* EXERCISE DETAILS
List the lines of this listing that hold the word "objects".
---------- GIVEN MATERIAL ----------
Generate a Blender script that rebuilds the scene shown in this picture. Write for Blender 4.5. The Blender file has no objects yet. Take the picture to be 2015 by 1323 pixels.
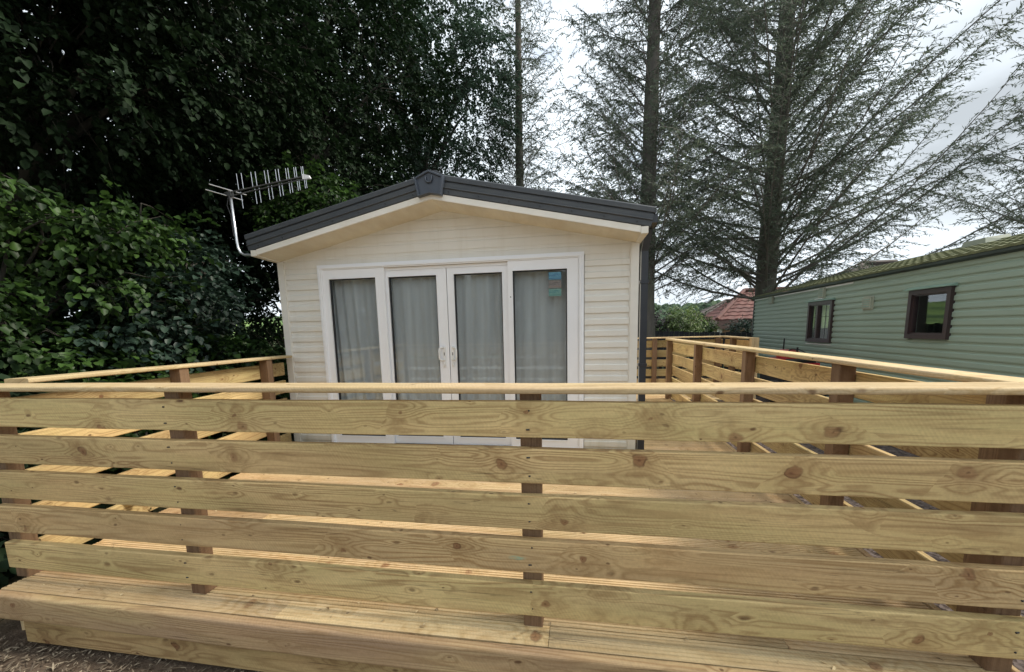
import bpy, math, random
import numpy as np
from mathutils import Matrix, Vector

random.seed(7)
RNG = np.random.default_rng(7)
scn = bpy.context.scene
col = scn.collection
R = math.radians

# ------------------------------------------------------------------ camera
cam_d = bpy.data.cameras.new('camera')
cam = bpy.data.objects.new('camera', cam_d)
col.objects.link(cam)
scn.camera = cam
PX, PPY, FPX, W, H = 1007.5, 760.9, 798.2, 2015.0, 1323.0
yaw, pit, rol = R(9.516), R(7.973), R(1.298)
fw = Vector((-math.sin(yaw) * math.cos(pit), math.cos(yaw) * math.cos(pit), -math.sin(pit)))
rt0 = Vector((math.cos(yaw), math.sin(yaw), 0))
up0 = rt0.cross(fw)
rt = math.cos(rol) * rt0 - math.sin(rol) * up0
up = rt.cross(fw)
CZ = 1.3212
cam.matrix_world = Matrix(((rt.x, up.x, -fw.x, 0), (rt.y, up.y, -fw.y, 0), (rt.z, up.z, -fw.z, CZ), (0, 0, 0, 1)))
cam_d.sensor_fit = 'HORIZONTAL'
cam_d.sensor_width = 36
cam_d.lens = FPX / W * 36
cam_d.shift_y = (PPY - H / 2) / W
cam_d.clip_start = 0.05
cam_d.clip_end = 6000
scn.render.resolution_x, scn.render.resolution_y = 1024, 672

# ------------------------------------------------------------------ world, sun, exposure
SUN_AZ, SUN_EL = R(86), R(47)          # azimuth from +y towards +x
world = bpy.data.worlds.new('World')
scn.world = world
world.use_nodes = True
wn, wl = world.node_tree.nodes, world.node_tree.links
wn.clear()
wout = wn.new('ShaderNodeOutputWorld')
sky = wn.new('ShaderNodeTexSky')
sky.sky_type = 'NISHITA'
sky.sun_disc = False
sky.sun_elevation = SUN_EL
sky.sun_rotation = SUN_AZ
sky.air_density = 1.0
sky.dust_density = 1.5
b1 = wn.new('ShaderNodeBackground')
b1.inputs['Strength'].default_value = 0.07
wl.new(sky.outputs[0], b1.inputs['Color'])
b2 = wn.new('ShaderNodeBackground')
tc = wn.new('ShaderNodeTexCoord')
mp = wn.new('ShaderNodeMapping')
mp.inputs['Scale'].default_value = (1, 1, 2.2)
wl.new(tc.outputs['Generated'], mp.inputs['Vector'])
n1 = wn.new('ShaderNodeTexNoise')
n1.inputs['Scale'].default_value = 3.2
n1.inputs['Detail'].default_value = 7
n1.inputs['Roughness'].default_value = 0.58
wl.new(mp.outputs[0], n1.inputs['Vector'])
n2 = wn.new('ShaderNodeTexNoise')
n2.inputs['Scale'].default_value = 2.4
n2.inputs['Detail'].default_value = 5
wl.new(mp.outputs[0], n2.inputs['Vector'])
mr = wn.new('ShaderNodeMapRange')
mr.inputs[1].default_value = 0.16
mr.inputs[2].default_value = 0.40
wl.new(n1.outputs['Fac'], mr.inputs[0])
mr2 = wn.new('ShaderNodeMapRange')
mr2.inputs[1].default_value = 0.3
mr2.inputs[2].default_value = 0.7
mr2.inputs[3].default_value = 0.24
mr2.inputs[4].default_value = 0.60
wl.new(n2.outputs['Fac'], mr2.inputs[0])
b2.inputs['Color'].default_value = (0.85, 0.93, 1.0, 1)
wl.new(mr2.outputs[0], b2.inputs['Strength'])
mx = wn.new('ShaderNodeMixShader')
wl.new(mr.outputs[0], mx.inputs[0])
wl.new(b1.outputs[0], mx.inputs[1])
wl.new(b2.outputs[0], mx.inputs[2])
wl.new(mx.outputs[0], wout.inputs['Surface'])

sun_d = bpy.data.lights.new('sun', 'SUN')
sun = bpy.data.objects.new('sun', sun_d)
col.objects.link(sun)
sun_d.energy = 1.5
sun_d.angle = R(14)
sun_d.color = (1.0, 0.93, 0.82)
sdir = Vector((math.sin(SUN_AZ) * math.cos(SUN_EL), math.cos(SUN_AZ) * math.cos(SUN_EL), math.sin(SUN_EL)))
sun.rotation_euler = sdir.to_track_quat('Z', 'Y').to_euler()
sun.location = (6, 3, 9)

scn.view_settings.view_transform = 'Standard'
scn.view_settings.look = 'None'
scn.view_settings.exposure = 1.62
scn.view_settings.gamma = 1
scn.view_settings.use_curve_mapping = False
scn.render.engine = 'CYCLES'


def ray(px, py):
    return fw + rt * ((px - PX) / FPX) + up * ((PPY - py) / FPX)


# ------------------------------------------------------------------ node helpers
class N:
    def __init__(s, name):
        s.m = bpy.data.materials.new(name)
        s.m.use_nodes = True
        s.t = s.m.node_tree
        s.t.nodes.clear()
        s.out = s.new('ShaderNodeOutputMaterial')

    def new(s, kind, **kw):
        n = s.t.nodes.new(kind)
        for k, v in kw.items():
            setattr(n, k, v)
        return n

    def put(s, sock, v):
        if isinstance(v, bpy.types.NodeSocket):
            s.t.links.new(v, sock)
        elif isinstance(v, (tuple, list)):
            sock.default_value = tuple(v) + (1,) * (len(sock.default_value) - len(v)) if len(sock.default_value) > len(v) else tuple(v)
        else:
            sock.default_value = v

    def math(s, op, a, b=0.0, c=0.0, clamp=False):
        n = s.new('ShaderNodeMath', operation=op)
        n.use_clamp = clamp
        s.put(n.inputs[0], a)
        s.put(n.inputs[1], b)
        s.put(n.inputs[2], c)
        return n.outputs[0]

    def sep(s, v):
        n = s.new('ShaderNodeSeparateXYZ')
        s.put(n.inputs[0], v)
        return n.outputs

    def comb(s, x, y, z):
        n = s.new('ShaderNodeCombineXYZ')
        s.put(n.inputs[0], x); s.put(n.inputs[1], y); s.put(n.inputs[2], z)
        return n.outputs[0]

    def noise(s, vec, scale=1.0, detail=2.0, rough=0.5, dist=0.0):
        n = s.new('ShaderNodeTexNoise')
        if vec is not None:
            s.put(n.inputs['Vector'], vec)
        s.put(n.inputs['Scale'], scale); s.put(n.inputs['Detail'], detail)
        s.put(n.inputs['Roughness'], rough); s.put(n.inputs['Distortion'], dist)
        return n.outputs['Fac']

    def rng(s, v, a, b, c=0.0, d=1.0, smooth=False):
        n = s.new('ShaderNodeMapRange')
        if smooth:
            n.interpolation_type = 'SMOOTHSTEP'
        for i, q in enumerate((v, a, b, c, d)):
            s.put(n.inputs[i], q)
        return n.outputs[0]

    def mix(s, f, a, b, mode='MIX'):
        n = s.new('ShaderNodeMix', data_type='RGBA', blend_type=mode)
        s.put(n.inputs[0], f); s.put(n.inputs[6], a); s.put(n.inputs[7], b)
        return n.outputs[2]

    def voro(s, vec, scale):
        n = s.new('ShaderNodeTexVoronoi', voronoi_dimensions='2D')
        s.put(n.inputs['Vector'], vec); s.put(n.inputs['Scale'], scale)
        return n.outputs['Distance'], n.outputs['Color']

    def bump(s, h, strength=0.3, dist=0.01):
        n = s.new('ShaderNodeBump')
        s.put(n.inputs['Height'], h); s.put(n.inputs['Strength'], strength); s.put(n.inputs['Distance'], dist)
        return n.outputs[0]

    def bsdf(s, color, rough=0.6, metal=0.0, spec=0.5, normal=None):
        n = s.new('ShaderNodeBsdfPrincipled')
        s.put(n.inputs['Base Color'], color); s.put(n.inputs['Roughness'], rough)
        s.put(n.inputs['Metallic'], metal); s.put(n.inputs['Specular IOR Level'], spec)
        if normal is not None:
            s.put(n.inputs['Normal'], normal)
        return n.outputs[0]

    def done(s, sh):
        s.t.links.new(sh, s.out.inputs['Surface'])
        return s.m


def scale_col(n, c, f):
    """multiply colour c by a scalar socket f"""
    v = n.new('ShaderNodeVectorMath', operation='SCALE')
    n.put(v.inputs[0], c)
    n.put(v.inputs['Scale'], f)
    return v.outputs[0]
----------
* OUTPUT BELOW
Generate a Blender script that rebuilds the scene shown in this picture. Write for Blender 4.5. The Blender file has no objects yet. Take the picture to be 2015 by 1323 pixels.
cam = bpy.data.objects.new('camera', cam_d)
col.objects.link(cam)
sun = bpy.data.objects.new('sun', sun_d)
col.objects.link(sun)